Update:  Felix Salmon at Reuters also takes a look at Andreesen’s comments and notes that Andreesen “has a level of access to management and corporate information that most public shareholders can only dream of. If he likes that system, maybe he should start thinking about how to port it over to public companies, as well.”

Communication breakdown

At the Wall Street Journal‘s recent CFO Network Conference, Glenn Hutchins, CEO of PE firm Silver Lake, said the expectations of analysts and shareholders created resistance for companies wanting to invest in new businesses and technologies. CFOs, he said, find it hard to make transformative investments because “making a short-term diminution for the purpose of a long-term gain is very difficult to do” in the equity markets. Pardon me, but bullshit.

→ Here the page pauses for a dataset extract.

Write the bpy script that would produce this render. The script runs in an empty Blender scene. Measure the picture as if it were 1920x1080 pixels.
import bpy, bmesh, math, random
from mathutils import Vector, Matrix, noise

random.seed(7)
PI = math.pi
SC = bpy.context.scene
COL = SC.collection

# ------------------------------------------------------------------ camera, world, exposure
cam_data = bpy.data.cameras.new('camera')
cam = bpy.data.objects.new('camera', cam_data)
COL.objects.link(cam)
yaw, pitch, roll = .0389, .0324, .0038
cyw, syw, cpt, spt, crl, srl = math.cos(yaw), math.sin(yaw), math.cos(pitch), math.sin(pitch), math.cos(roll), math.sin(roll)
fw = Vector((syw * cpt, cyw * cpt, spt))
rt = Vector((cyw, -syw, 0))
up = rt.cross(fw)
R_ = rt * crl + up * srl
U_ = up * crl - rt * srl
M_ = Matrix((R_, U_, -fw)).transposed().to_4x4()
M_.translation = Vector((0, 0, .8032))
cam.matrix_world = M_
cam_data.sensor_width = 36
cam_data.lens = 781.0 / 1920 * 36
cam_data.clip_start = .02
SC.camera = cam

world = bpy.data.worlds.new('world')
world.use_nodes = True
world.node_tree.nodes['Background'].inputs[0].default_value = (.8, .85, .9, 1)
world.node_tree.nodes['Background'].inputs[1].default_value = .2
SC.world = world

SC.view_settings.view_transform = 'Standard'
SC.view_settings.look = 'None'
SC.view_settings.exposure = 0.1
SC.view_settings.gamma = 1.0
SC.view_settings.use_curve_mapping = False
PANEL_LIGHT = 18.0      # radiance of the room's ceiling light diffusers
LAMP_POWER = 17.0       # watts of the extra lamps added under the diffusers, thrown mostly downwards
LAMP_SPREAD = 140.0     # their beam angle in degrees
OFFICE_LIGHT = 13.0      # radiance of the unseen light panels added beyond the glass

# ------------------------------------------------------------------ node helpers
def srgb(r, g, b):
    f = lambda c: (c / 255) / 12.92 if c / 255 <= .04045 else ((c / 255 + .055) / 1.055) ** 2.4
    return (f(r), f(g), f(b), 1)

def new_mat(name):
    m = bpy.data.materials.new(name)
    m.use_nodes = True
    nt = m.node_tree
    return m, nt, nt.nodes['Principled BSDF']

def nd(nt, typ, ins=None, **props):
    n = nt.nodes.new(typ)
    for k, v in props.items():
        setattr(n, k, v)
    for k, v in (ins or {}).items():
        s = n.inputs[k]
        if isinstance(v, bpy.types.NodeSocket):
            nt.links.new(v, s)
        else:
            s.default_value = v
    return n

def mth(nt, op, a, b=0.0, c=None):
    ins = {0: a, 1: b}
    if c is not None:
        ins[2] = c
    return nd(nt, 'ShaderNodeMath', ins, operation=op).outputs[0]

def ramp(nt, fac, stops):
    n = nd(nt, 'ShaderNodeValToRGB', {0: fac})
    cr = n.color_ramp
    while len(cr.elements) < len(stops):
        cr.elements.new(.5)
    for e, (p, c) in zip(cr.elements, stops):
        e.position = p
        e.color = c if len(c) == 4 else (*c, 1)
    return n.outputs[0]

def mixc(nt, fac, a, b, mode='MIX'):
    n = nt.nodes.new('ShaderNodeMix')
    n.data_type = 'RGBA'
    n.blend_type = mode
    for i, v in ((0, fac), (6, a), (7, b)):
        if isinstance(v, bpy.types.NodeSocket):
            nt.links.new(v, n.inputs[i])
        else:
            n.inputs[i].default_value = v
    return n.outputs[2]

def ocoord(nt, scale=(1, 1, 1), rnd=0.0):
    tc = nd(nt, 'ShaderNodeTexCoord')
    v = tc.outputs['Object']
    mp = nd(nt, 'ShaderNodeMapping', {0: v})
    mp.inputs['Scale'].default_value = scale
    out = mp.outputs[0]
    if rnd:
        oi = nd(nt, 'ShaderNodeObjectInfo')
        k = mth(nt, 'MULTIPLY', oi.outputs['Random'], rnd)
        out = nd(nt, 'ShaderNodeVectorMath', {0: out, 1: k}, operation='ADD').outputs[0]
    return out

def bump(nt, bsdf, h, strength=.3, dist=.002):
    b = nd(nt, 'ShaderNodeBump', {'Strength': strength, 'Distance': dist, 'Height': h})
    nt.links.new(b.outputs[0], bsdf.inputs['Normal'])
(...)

If companies feel constrained by short-term expectations, it is their own fault. If a CEO/CFO wants to focus on long term and get shareholder support for a series of large investments, he/she needs have a sound strategy and get to work selling it to investors, analysts, journalists and the board. Stop giving earnings guidance and start talking about the long view, your growth plan and how investments will pay off.  Make sure employees understand and buy into the strategy.

The problem Hutchins identifies is not with the markets, but with management and their lack of the vision thing. There is a difference between setting financial objectives and creating the strategy that leads to growth. Investors will buy into a solid strategy — just ask Amazon, ExxonMobil, drug companies, Apple, and others known for heavy capital expenditures and R&D.

If a company is getting pressure from shareholders they have a communications breakdown or a strategy breakdown. Don’t shoot the messengers, Mr. Hutchins. Oh, and is it surprising that an LBO firm might be making an argument for the benefits of being a private company?

Silver Lake and Mr. Hutchins have been very active on the media front recently. A live interview with Charlie Rose and opinion piece in the FT cover his views on the economy, the deficit, education, innovation, and other macro issues. Is a run for political office in the works? You heard it here first.